— EXERCISE DIRECTIONS —
Exclude the pictures and retype the entries as written.

-- Begin DATA LISTING --

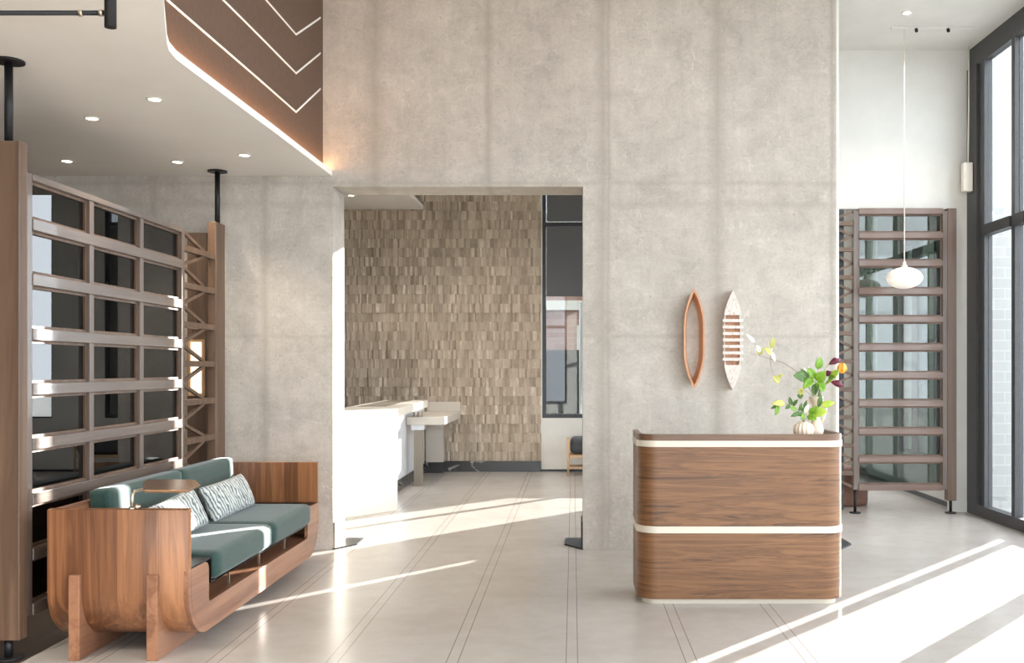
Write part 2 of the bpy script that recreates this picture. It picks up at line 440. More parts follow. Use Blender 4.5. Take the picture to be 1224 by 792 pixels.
def window_rect(name, axis, d, u0, u1, z0, z1, us, zs, fw, depth, fm, gm):
    """frame of edge bars + mullions (us) + transoms (zs), panes of glass"""
    bx = lambda a, b, c, e, dd=depth: MB().box((a, d, c), (b, d+dd, e)) if axis == 'y' else MB().box((d, a, c), (d+dd, b, e))
    fr = struct(name, MB().box(*((( u0, d, z0), (u1, d+depth, z0+fw)) if axis == 'y' else ((d, u0, z0), (d+depth, u1, z0+fw)))), fm)
    link('frame_head', bx(u0, u1, z1-fw, z1), fm, fr)
    uu = [(u0, u0+fw)]+list(us)+[(u1-fw, u1)]
    for a, b in uu: link('mullion', bx(a, b, z0+fw, z1-fw), fm, fr)
    for (a, b), (c, e) in zip(uu[:-1], uu[1:]):
        lo = z0+fw
        for t0, t1 in list(zs)+[(z1-fw, z1)]:
            g = MB()
            pa, pb = (b, d+depth*.5-.004, lo), (c, d+depth*.5+.004, t0)
            if axis == 'x': pa, pb = (d+depth*.5-.004, b, lo), (d+depth*.5+.004, c, t0)
            link('glass_pane', g.box(pa, pb), gm, fr)
            if t1 < z1: link('transom', bx(b, c, t0, t1), fm, fr)
            lo = t1
    return fr

window_rect('window_1', 'y', BY+.02, *W1, [(.52, .58)], [(3.50, 3.56)], .055, .08, M['frame_dark'], M['dim'])
window_rect('window_2', 'y', BY+.02, *W2, [(2.31, 2.40)], [], .02, .06, M['frame_dark'], M['clear'])
tagged('roller_shade', MB().box((-.38, BY+.034, 2.50), (.515, BY+.042, 3.49)), M['shade'], 'grey roller shade half lowered in the far window, under the dark transom', 'roller shade', (.07, BY+.038, 2.5))
tagged('roller_shade', MB().box((-.38, BY+.034, 3.57), (.515, BY+.042, 3.99)), M['shade'], 'grey shade filling the top light of the far window, above the dark transom', 'roller shade', (.07, BY+.038, 3.57))
struct('trim_3', MB().box((.585, BY+.034, .82), (.99, BY+.042, 3.49)), M['shade'])  # unseen shade over the right bay, added to block sun

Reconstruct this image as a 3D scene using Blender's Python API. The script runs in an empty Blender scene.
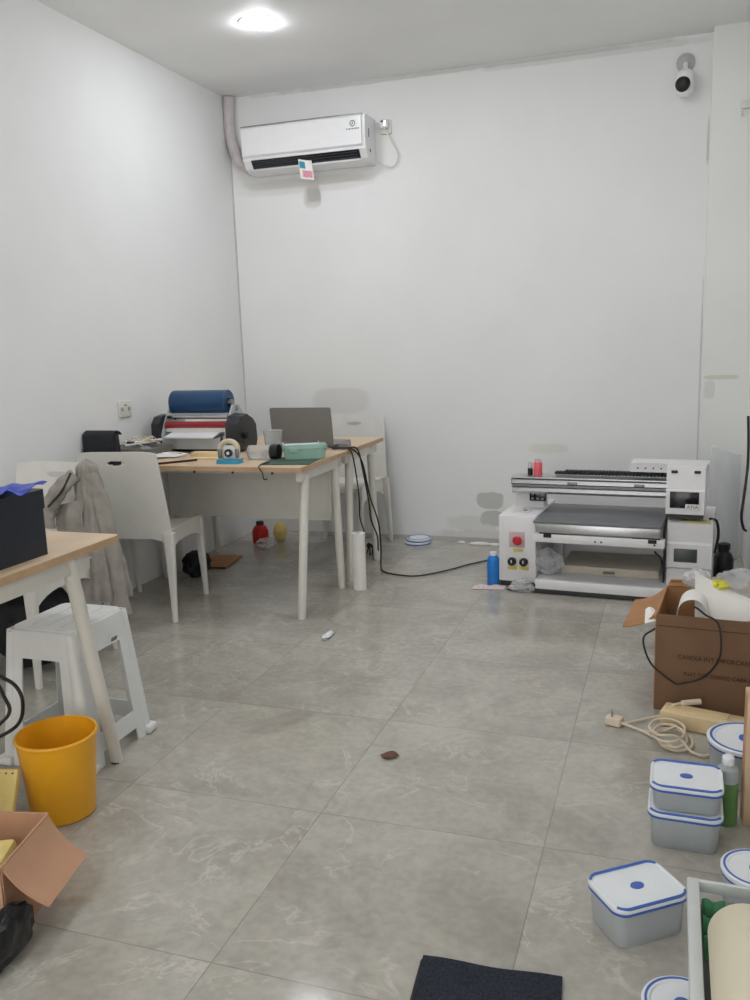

-- End DATA LISTING --

— RESULT OF THIS TASK —
Write part 2 of the bpy script that recreates this picture. It picks up at line 440. More parts follow. Use Blender 4.5. Take the picture to be 1224 by 792 pixels.
def window_rect(name, axis, d, u0, u1, z0, z1, us, zs, fw, depth, fm, gm):
    """frame of edge bars + mullions (us) + transoms (zs), panes of glass"""
    bx = lambda a, b, c, e, dd=depth: MB().box((a, d, c), (b, d+dd, e)) if axis == 'y' else MB().box((d, a, c), (d+dd, b, e))
    fr = struct(name, MB().box(*((( u0, d, z0), (u1, d+depth, z0+fw)) if axis == 'y' else ((d, u0, z0), (d+depth, u1, z0+fw)))), fm)
    link('frame_head', bx(u0, u1, z1-fw, z1), fm, fr)
    uu = [(u0, u0+fw)]+list(us)+[(u1-fw, u1)]
    for a, b in uu: link('mullion', bx(a, b, z0+fw, z1-fw), fm, fr)
    for (a, b), (c, e) in zip(uu[:-1], uu[1:]):
        lo = z0+fw
        for t0, t1 in list(zs)+[(z1-fw, z1)]:
            g = MB()
            pa, pb = (b, d+depth*.5-.004, lo), (c, d+depth*.5+.004, t0)
            if axis == 'x': pa, pb = (d+depth*.5-.004, b, lo), (d+depth*.5+.004, c, t0)
            link('glass_pane', g.box(pa, pb), gm, fr)
            if t1 < z1: link('transom', bx(b, c, t0, t1), fm, fr)
            lo = t1
    return fr

window_rect('window_1', 'y', BY+.02, *W1, [(.52, .58)], [(3.50, 3.56)], .055, .08, M['frame_dark'], M['dim'])
window_rect('window_2', 'y', BY+.02, *W2, [(2.31, 2.40)], [], .02, .06, M['frame_dark'], M['clear'])
tagged('roller_shade', MB().box((-.38, BY+.034, 2.50), (.515, BY+.042, 3.49)), M['shade'], 'grey roller shade half lowered in the far window, under the dark transom', 'roller shade', (.07, BY+.038, 2.5))
tagged('roller_shade', MB().box((-.38, BY+.034, 3.57), (.515, BY+.042, 3.99)), M['shade'], 'grey shade filling the top light of the far window, above the dark transom', 'roller shade', (.07, BY+.038, 3.57))
struct('trim_3', MB().box((.585, BY+.034, .82), (.99, BY+.042, 3.49)), M['shade'])  # unseen shade over the right bay, added to block sun

Reconstruct this image as a 3D scene using Blender's Python API. The script runs in an empty Blender scene.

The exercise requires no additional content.